Ron Gallo’s performance at the First Unitarian Church was unearthly. The crowd was buzzing as he prepared, as though everyone knew exactly what they were about to feel. Ron himself was stoic when he stepped onto the stage. In fact, he didn’t smile until about a third of the way through his set, in contrast to Dylan Sevey (drums) who was grinning widely almost throughout.
All the openers – Ian Ferguson, Sixteen Jackies, and TWEN – were pretty active onstage. Joey DeMarco, lead singer of Sixteen Jackies, even turned around at one point to fill his mouth with fake blood. But Ron Gallo’s energy was both less controlled and less theatrical than that of the others. The band members seemed to be having more than just fun up on stage; they were living life in the spirit of Léaud’s paradox. The show was as much an interaction between them as it was an interaction between them and us. They rarely paused between songs. Waves of illuminating lyrics, yelling, and confrontational instrumentals hit like one process. Music that didn’t strike me as atmospheric while I listened on Spotify at home became the whole room.
They started with “‘You’ Are the Problem” from the new album Stardust Birthday Party, which opens so gently that there’s no sign of the difficult questions that it raises until you are asked. Like all of the songs off Stardust Birthday Party, it invites the listener to look inward. Even if the listener isn’t so inclined, Ron’s impassiveness and David-Byrne-ish voice generate uncertainty without fear. Pulling the rug out from under our feet, he would give kind reassurances between songs, like “whatever it is, it’s going to be alright.”

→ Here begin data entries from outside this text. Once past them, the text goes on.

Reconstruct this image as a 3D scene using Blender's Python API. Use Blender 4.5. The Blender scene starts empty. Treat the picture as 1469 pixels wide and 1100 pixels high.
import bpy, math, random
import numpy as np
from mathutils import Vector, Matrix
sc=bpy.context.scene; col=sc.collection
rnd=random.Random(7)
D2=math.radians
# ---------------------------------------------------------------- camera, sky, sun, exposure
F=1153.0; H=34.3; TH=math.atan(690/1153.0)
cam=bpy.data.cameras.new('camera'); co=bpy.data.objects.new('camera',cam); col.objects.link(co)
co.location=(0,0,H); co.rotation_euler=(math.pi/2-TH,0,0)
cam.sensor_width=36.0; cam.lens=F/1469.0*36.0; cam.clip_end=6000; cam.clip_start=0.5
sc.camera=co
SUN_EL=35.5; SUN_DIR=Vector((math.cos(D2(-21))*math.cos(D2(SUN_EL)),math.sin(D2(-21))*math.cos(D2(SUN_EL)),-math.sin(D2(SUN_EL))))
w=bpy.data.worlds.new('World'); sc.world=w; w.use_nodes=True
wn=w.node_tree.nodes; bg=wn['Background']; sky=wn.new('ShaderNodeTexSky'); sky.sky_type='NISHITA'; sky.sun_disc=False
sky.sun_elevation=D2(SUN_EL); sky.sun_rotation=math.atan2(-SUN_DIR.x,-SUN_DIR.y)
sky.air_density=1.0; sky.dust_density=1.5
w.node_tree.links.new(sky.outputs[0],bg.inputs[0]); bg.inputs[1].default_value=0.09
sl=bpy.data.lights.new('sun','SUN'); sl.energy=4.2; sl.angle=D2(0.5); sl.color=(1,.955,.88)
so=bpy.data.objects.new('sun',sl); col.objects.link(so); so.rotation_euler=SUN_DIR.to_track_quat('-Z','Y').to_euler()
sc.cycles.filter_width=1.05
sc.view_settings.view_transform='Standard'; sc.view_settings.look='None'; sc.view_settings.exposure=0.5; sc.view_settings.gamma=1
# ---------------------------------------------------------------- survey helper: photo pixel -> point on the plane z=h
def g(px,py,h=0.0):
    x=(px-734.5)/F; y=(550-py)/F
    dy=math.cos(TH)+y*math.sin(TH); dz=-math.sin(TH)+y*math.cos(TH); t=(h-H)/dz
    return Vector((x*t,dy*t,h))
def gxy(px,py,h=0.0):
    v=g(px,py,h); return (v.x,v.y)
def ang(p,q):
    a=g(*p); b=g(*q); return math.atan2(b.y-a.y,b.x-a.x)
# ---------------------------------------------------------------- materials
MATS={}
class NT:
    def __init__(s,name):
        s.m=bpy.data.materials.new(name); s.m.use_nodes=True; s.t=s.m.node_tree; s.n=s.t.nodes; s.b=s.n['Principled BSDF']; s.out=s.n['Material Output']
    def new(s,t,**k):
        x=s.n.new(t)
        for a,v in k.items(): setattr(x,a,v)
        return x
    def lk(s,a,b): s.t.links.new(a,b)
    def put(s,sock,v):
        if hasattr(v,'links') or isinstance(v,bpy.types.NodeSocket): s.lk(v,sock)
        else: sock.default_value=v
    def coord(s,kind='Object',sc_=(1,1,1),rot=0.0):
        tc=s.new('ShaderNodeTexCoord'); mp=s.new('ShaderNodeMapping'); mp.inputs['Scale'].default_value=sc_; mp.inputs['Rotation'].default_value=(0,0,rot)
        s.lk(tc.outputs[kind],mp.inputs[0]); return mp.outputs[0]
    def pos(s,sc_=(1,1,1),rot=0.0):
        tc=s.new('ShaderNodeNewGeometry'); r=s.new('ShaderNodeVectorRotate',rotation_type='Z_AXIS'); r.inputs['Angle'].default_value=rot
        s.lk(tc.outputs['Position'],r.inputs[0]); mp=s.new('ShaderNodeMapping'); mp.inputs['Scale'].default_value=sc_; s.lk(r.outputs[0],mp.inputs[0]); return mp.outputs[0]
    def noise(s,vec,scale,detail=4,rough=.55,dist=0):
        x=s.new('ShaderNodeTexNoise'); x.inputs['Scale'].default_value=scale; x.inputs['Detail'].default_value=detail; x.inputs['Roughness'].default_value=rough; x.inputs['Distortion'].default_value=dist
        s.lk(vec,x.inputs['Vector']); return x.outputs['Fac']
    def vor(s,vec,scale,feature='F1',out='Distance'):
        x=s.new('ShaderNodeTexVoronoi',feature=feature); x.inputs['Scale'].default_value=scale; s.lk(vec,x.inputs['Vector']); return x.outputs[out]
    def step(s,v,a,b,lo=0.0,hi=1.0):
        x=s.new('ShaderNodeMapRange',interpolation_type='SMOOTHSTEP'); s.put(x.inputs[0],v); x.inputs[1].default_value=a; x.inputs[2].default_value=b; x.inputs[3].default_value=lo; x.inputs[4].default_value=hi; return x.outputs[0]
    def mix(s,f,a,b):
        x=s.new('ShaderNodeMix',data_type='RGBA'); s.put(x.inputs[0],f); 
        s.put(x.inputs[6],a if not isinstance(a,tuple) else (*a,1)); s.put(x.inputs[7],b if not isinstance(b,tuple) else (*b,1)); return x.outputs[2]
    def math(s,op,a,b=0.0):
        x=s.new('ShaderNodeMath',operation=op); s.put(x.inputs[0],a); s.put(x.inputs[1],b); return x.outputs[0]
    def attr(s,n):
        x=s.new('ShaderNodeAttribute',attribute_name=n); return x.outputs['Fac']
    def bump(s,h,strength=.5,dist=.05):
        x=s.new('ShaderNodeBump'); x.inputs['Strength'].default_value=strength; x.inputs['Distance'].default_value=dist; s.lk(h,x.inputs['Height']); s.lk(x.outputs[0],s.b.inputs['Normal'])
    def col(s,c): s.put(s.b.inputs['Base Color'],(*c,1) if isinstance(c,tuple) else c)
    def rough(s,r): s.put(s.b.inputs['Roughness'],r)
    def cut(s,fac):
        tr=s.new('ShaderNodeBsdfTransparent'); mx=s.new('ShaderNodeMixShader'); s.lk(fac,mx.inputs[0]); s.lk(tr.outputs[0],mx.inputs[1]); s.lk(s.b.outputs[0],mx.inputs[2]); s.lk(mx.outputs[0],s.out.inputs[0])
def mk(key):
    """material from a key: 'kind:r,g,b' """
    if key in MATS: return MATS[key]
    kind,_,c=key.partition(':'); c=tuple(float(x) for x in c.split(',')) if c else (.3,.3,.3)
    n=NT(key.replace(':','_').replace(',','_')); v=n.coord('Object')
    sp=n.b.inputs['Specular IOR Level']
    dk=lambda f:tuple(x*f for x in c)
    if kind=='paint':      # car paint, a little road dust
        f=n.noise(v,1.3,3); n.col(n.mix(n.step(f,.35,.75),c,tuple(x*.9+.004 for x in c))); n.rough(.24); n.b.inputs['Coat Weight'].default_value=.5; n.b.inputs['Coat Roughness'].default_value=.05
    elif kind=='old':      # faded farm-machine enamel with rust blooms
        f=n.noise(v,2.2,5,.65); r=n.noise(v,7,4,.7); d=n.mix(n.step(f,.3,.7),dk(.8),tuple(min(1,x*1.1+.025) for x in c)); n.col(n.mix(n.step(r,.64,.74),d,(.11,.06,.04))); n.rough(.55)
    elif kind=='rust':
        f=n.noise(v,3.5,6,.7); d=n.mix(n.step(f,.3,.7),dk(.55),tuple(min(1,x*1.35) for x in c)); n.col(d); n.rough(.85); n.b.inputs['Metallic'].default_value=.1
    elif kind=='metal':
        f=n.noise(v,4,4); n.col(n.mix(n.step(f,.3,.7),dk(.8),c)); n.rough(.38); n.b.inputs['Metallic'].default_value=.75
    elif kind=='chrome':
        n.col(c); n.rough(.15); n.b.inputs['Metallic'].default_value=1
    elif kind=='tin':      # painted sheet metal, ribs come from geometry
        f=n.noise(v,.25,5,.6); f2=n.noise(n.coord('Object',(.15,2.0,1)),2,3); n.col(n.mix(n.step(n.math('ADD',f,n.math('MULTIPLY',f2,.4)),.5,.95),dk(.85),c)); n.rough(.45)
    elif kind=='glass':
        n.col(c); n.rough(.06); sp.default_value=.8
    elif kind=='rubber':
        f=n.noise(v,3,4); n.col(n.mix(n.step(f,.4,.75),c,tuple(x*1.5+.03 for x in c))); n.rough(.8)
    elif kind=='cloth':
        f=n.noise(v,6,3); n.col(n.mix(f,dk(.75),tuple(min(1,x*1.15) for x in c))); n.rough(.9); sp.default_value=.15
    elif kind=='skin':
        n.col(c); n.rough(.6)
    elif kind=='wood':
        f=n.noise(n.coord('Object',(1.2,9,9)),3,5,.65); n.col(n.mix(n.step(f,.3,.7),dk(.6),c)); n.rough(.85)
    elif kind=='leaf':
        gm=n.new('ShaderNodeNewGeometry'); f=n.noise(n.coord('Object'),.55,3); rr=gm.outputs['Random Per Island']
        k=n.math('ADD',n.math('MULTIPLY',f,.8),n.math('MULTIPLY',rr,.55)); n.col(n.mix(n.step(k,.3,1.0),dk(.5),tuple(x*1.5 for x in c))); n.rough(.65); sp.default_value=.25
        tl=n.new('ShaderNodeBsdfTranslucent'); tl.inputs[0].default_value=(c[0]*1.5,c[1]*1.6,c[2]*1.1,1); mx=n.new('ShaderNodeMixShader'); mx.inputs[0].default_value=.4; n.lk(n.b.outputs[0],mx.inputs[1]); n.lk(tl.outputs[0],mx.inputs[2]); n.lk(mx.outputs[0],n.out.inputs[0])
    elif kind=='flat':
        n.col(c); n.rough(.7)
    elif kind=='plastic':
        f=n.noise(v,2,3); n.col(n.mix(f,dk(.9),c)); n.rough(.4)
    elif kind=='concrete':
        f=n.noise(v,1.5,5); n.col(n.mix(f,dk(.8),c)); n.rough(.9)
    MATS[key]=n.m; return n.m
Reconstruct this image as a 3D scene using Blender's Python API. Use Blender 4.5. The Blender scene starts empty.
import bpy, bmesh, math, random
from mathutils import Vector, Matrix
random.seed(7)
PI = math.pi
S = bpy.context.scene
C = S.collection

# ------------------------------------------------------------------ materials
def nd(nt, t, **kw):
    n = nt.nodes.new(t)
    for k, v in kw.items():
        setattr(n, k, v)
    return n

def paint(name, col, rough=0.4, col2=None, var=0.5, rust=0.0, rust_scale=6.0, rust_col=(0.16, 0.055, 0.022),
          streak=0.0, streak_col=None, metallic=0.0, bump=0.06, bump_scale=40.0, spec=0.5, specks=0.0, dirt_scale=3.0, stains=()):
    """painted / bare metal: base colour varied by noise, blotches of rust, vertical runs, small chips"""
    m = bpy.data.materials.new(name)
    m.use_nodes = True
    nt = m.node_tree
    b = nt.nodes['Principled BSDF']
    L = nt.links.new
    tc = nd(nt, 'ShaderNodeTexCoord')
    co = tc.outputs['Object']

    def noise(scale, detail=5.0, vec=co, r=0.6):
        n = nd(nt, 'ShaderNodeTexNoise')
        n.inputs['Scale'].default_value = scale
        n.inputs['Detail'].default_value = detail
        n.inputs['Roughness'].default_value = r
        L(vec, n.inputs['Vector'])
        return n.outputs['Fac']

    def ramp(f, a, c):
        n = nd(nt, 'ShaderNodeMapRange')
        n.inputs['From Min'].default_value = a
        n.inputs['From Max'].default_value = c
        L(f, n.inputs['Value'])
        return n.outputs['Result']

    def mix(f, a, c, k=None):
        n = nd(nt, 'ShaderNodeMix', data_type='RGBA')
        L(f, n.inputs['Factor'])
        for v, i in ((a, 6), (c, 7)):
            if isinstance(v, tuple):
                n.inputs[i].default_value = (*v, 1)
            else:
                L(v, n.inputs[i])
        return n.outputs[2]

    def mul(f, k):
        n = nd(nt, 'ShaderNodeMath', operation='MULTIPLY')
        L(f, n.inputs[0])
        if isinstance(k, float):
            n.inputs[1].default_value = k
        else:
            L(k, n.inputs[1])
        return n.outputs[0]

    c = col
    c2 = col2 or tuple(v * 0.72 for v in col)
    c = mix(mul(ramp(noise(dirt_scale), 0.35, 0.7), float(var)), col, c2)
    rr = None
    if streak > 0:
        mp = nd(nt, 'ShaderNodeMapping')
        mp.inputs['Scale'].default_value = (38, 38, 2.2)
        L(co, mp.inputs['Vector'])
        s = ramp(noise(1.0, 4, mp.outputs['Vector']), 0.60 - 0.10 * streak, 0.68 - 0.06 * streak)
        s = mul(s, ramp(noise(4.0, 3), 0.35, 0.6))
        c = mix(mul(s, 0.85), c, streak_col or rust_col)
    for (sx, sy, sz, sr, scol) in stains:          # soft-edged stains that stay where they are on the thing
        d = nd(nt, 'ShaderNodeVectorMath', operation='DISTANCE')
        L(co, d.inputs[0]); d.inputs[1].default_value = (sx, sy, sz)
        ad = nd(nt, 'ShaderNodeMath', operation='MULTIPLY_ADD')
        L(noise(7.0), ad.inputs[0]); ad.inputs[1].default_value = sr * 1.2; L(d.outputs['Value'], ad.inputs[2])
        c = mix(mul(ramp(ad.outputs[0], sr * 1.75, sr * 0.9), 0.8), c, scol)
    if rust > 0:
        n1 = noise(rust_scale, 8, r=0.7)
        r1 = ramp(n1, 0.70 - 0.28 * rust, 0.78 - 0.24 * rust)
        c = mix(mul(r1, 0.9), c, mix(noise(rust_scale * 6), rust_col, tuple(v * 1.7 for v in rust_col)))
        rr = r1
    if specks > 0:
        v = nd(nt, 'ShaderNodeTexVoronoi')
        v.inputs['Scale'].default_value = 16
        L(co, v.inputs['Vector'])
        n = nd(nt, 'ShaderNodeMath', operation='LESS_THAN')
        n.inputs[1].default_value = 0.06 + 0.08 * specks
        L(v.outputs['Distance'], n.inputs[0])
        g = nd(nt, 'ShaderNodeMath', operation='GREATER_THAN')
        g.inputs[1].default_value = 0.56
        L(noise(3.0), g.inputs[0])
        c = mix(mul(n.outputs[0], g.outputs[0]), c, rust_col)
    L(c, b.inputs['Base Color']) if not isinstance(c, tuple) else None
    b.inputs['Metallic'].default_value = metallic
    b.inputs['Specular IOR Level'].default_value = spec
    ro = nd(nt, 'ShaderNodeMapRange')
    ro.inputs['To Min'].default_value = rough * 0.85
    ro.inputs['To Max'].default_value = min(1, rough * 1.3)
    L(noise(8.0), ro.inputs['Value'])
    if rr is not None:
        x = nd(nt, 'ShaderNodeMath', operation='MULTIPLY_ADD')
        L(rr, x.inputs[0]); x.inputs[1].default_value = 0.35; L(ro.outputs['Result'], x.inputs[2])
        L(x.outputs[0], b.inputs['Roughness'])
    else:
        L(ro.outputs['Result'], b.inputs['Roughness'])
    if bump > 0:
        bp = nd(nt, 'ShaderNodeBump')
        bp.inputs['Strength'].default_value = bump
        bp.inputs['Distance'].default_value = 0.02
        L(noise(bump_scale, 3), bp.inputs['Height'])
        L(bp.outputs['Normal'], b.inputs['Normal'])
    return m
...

Ron’s music is staunchly punk. It resists the familiarity of the status quo, it demands that listeners live in the moment and get comfortable with themselves. Regardless of the level on which people in the audience engage with it, it is immediate, disarming, and importantly ephemeral. Ron claimed during the show that he would be forgotten in a few years. As people kept coming through to the front to take pictures of him and film his hands as he played his guitar, it occurred to me that what was happening that night in the basement of the First Unitarian Church of Philadelphia belonged to the present. The three pictures I have of Ron in the audience, from when he handed his guitar to someone in the wings and stepped down to watch them play, only remind me that the night is gone.